__Description of the task__
Copy every line of the listing that holds the string "part".
---------------
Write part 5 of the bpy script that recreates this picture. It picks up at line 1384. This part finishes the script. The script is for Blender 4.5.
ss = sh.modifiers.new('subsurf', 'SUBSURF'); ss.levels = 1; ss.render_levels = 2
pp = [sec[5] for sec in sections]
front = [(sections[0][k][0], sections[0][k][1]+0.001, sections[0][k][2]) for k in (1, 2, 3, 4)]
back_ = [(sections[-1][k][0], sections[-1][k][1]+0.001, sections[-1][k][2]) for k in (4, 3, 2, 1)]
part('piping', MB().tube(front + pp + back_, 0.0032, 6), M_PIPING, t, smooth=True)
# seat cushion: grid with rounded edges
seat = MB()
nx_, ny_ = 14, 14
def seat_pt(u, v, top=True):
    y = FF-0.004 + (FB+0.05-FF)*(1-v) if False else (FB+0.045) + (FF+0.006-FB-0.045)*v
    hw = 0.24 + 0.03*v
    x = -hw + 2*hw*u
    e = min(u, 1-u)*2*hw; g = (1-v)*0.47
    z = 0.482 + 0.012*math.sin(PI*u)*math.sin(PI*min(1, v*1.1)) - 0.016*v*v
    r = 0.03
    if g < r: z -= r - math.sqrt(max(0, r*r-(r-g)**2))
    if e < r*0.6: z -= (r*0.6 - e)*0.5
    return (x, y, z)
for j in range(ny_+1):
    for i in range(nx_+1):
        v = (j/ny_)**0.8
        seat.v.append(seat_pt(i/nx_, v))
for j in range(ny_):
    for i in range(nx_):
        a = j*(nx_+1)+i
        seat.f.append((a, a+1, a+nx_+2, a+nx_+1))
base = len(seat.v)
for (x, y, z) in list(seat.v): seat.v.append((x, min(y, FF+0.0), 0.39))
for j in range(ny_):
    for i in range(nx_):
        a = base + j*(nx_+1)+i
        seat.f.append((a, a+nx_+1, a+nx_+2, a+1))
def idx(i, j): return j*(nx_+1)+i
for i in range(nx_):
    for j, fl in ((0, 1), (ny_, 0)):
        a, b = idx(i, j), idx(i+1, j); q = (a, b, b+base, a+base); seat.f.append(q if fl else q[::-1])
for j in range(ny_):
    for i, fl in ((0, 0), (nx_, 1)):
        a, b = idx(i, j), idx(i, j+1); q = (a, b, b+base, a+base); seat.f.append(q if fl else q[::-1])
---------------
__Exercise response__
Write part 5 of the bpy script that recreates this picture. It picks up at line 1384. This part finishes the script. The script is for Blender 4.5.
part('piping', MB().tube(front + pp + back_, 0.0032, 6), M_PIPING, t, smooth=True)